= MATERIAL PROVIDED =
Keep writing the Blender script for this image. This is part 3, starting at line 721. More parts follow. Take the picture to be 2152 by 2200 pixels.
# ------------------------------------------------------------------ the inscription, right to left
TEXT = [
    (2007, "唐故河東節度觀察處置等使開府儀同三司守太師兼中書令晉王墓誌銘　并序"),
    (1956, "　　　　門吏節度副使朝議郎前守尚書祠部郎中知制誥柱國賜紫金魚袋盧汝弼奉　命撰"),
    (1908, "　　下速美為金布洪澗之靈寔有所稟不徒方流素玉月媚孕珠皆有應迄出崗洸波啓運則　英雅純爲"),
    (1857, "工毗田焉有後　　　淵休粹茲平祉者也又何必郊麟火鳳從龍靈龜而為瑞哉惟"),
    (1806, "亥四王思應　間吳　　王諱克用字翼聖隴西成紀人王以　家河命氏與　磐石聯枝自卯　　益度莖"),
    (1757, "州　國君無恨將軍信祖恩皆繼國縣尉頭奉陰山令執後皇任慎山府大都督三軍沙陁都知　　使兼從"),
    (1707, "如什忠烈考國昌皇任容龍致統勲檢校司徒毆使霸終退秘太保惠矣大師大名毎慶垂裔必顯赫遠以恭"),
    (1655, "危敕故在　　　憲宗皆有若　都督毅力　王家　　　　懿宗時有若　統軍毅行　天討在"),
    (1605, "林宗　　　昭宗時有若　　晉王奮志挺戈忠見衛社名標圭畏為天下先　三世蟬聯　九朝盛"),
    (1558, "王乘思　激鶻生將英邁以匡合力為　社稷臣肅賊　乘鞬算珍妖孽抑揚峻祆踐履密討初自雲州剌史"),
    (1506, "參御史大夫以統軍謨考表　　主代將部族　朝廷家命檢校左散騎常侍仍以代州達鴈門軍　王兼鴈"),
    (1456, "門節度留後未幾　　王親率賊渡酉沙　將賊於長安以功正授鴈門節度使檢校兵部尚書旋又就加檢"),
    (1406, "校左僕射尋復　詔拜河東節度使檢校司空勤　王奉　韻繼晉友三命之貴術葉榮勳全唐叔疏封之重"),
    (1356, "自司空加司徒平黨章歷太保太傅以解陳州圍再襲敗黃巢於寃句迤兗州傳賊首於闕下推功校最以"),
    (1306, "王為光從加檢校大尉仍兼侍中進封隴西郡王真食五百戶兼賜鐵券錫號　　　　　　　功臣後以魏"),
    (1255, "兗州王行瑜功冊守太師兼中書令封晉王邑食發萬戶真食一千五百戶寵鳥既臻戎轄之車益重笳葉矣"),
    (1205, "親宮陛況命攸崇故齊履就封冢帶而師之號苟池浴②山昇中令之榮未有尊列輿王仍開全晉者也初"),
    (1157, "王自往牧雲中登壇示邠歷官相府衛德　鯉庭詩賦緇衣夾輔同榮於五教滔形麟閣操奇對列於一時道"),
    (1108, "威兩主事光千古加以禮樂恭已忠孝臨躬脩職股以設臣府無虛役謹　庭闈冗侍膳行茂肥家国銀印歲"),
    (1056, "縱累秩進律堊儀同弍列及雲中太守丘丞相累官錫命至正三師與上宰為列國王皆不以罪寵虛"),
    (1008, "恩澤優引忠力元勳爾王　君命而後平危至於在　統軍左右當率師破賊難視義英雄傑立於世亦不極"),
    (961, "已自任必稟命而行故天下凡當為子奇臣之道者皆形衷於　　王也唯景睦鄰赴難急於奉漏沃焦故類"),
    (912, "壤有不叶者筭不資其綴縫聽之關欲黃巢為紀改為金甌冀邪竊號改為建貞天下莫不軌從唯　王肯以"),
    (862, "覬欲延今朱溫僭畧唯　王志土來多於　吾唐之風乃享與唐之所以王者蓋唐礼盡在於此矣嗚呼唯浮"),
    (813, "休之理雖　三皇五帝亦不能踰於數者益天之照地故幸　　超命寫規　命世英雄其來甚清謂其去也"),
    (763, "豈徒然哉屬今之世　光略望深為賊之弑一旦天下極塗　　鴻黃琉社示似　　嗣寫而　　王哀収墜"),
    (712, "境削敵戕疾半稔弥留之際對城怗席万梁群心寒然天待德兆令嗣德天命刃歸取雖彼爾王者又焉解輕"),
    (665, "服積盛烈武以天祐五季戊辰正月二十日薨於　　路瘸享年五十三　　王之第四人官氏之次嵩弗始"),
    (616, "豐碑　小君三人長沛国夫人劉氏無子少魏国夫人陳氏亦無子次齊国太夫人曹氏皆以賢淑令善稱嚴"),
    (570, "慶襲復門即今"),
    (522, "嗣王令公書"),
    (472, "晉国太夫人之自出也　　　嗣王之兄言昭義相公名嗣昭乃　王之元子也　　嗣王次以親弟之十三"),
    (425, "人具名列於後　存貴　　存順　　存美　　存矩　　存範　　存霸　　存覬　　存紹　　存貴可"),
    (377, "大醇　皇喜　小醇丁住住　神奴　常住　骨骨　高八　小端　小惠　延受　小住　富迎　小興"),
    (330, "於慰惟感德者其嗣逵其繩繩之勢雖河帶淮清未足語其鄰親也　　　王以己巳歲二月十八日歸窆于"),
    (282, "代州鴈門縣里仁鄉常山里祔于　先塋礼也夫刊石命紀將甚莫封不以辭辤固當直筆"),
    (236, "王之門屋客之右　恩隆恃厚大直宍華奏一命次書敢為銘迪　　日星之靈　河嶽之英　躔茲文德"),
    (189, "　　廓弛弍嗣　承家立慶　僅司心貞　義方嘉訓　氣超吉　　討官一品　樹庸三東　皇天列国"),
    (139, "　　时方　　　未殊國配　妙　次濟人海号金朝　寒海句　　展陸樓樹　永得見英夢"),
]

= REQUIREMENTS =
Write out every line of the material again, exactly as it reads.

= OUTPUT BELOW =
Keep writing the Blender script for this image. This is part 3, starting at line 721. More parts follow. Take the picture to be 2152 by 2200 pixels.
# ------------------------------------------------------------------ the inscription, right to left
TEXT = [
    (2007, "唐故河東節度觀察處置等使開府儀同三司守太師兼中書令晉王墓誌銘　并序"),
    (1956, "　　　　門吏節度副使朝議郎前守尚書祠部郎中知制誥柱國賜紫金魚袋盧汝弼奉　命撰"),
    (1908, "　　下速美為金布洪澗之靈寔有所稟不徒方流素玉月媚孕珠皆有應迄出崗洸波啓運則　英雅純爲"),
    (1857, "工毗田焉有後　　　淵休粹茲平祉者也又何必郊麟火鳳從龍靈龜而為瑞哉惟"),
    (1806, "亥四王思應　間吳　　王諱克用字翼聖隴西成紀人王以　家河命氏與　磐石聯枝自卯　　益度莖"),
    (1757, "州　國君無恨將軍信祖恩皆繼國縣尉頭奉陰山令執後皇任慎山府大都督三軍沙陁都知　　使兼從"),
    (1707, "如什忠烈考國昌皇任容龍致統勲檢校司徒毆使霸終退秘太保惠矣大師大名毎慶垂裔必顯赫遠以恭"),
    (1655, "危敕故在　　　憲宗皆有若　都督毅力　王家　　　　懿宗時有若　統軍毅行　天討在"),
    (1605, "林宗　　　昭宗時有若　　晉王奮志挺戈忠見衛社名標圭畏為天下先　三世蟬聯　九朝盛"),
    (1558, "王乘思　激鶻生將英邁以匡合力為　社稷臣肅賊　乘鞬算珍妖孽抑揚峻祆踐履密討初自雲州剌史"),
    (1506, "參御史大夫以統軍謨考表　　主代將部族　朝廷家命檢校左散騎常侍仍以代州達鴈門軍　王兼鴈"),
    (1456, "門節度留後未幾　　王親率賊渡酉沙　將賊於長安以功正授鴈門節度使檢校兵部尚書旋又就加檢"),
    (1406, "校左僕射尋復　詔拜河東節度使檢校司空勤　王奉　韻繼晉友三命之貴術葉榮勳全唐叔疏封之重"),
    (1356, "自司空加司徒平黨章歷太保太傅以解陳州圍再襲敗黃巢於寃句迤兗州傳賊首於闕下推功校最以"),
    (1306, "王為光從加檢校大尉仍兼侍中進封隴西郡王真食五百戶兼賜鐵券錫號　　　　　　　功臣後以魏"),
    (1255, "兗州王行瑜功冊守太師兼中書令封晉王邑食發萬戶真食一千五百戶寵鳥既臻戎轄之車益重笳葉矣"),
    (1205, "親宮陛況命攸崇故齊履就封冢帶而師之號苟池浴②山昇中令之榮未有尊列輿王仍開全晉者也初"),
    (1157, "王自往牧雲中登壇示邠歷官相府衛德　鯉庭詩賦緇衣夾輔同榮於五教滔形麟閣操奇對列於一時道"),
    (1108, "威兩主事光千古加以禮樂恭已忠孝臨躬脩職股以設臣府無虛役謹　庭闈冗侍膳行茂肥家国銀印歲"),
    (1056, "縱累秩進律堊儀同弍列及雲中太守丘丞相累官錫命至正三師與上宰為列國王皆不以罪寵虛"),
    (1008, "恩澤優引忠力元勳爾王　君命而後平危至於在　統軍左右當率師破賊難視義英雄傑立於世亦不極"),
    (961, "已自任必稟命而行故天下凡當為子奇臣之道者皆形衷於　　王也唯景睦鄰赴難急於奉漏沃焦故類"),
    (912, "壤有不叶者筭不資其綴縫聽之關欲黃巢為紀改為金甌冀邪竊號改為建貞天下莫不軌從唯　王肯以"),
    (862, "覬欲延今朱溫僭畧唯　王志土來多於　吾唐之風乃享與唐之所以王者蓋唐礼盡在於此矣嗚呼唯浮"),
    (813, "休之理雖　三皇五帝亦不能踰於數者益天之照地故幸　　超命寫規　命世英雄其來甚清謂其去也"),
    (763, "豈徒然哉屬今之世　光略望深為賊之弑一旦天下極塗　　鴻黃琉社示似　　嗣寫而　　王哀収墜"),
    (712, "境削敵戕疾半稔弥留之際對城怗席万梁群心寒然天待德兆令嗣德天命刃歸取雖彼爾王者又焉解輕"),
    (665, "服積盛烈武以天祐五季戊辰正月二十日薨於　　路瘸享年五十三　　王之第四人官氏之次嵩弗始"),
    (616, "豐碑　小君三人長沛国夫人劉氏無子少魏国夫人陳氏亦無子次齊国太夫人曹氏皆以賢淑令善稱嚴"),
    (570, "慶襲復門即今"),
    (522, "嗣王令公書"),
    (472, "晉国太夫人之自出也　　　嗣王之兄言昭義相公名嗣昭乃　王之元子也　　嗣王次以親弟之十三"),
    (425, "人具名列於後　存貴　　存順　　存美　　存矩　　存範　　存霸　　存覬　　存紹　　存貴可"),
    (377, "大醇　皇喜　小醇丁住住　神奴　常住　骨骨　高八　小端　小惠　延受　小住　富迎　小興"),
    (330, "於慰惟感德者其嗣逵其繩繩之勢雖河帶淮清未足語其鄰親也　　　王以己巳歲二月十八日歸窆于"),
    (282, "代州鴈門縣里仁鄉常山里祔于　先塋礼也夫刊石命紀將甚莫封不以辭辤固當直筆"),
    (236, "王之門屋客之右　恩隆恃厚大直宍華奏一命次書敢為銘迪　　日星之靈　河嶽之英　躔茲文德"),
    (189, "　　廓弛弍嗣　承家立慶　僅司心貞　義方嘉訓　氣超吉　　討官一品　樹庸三東　皇天列国"),
    (139, "　　时方　　　未殊國配　妙　次濟人海号金朝　寒海句　　展陸樓樹　永得見英夢"),
]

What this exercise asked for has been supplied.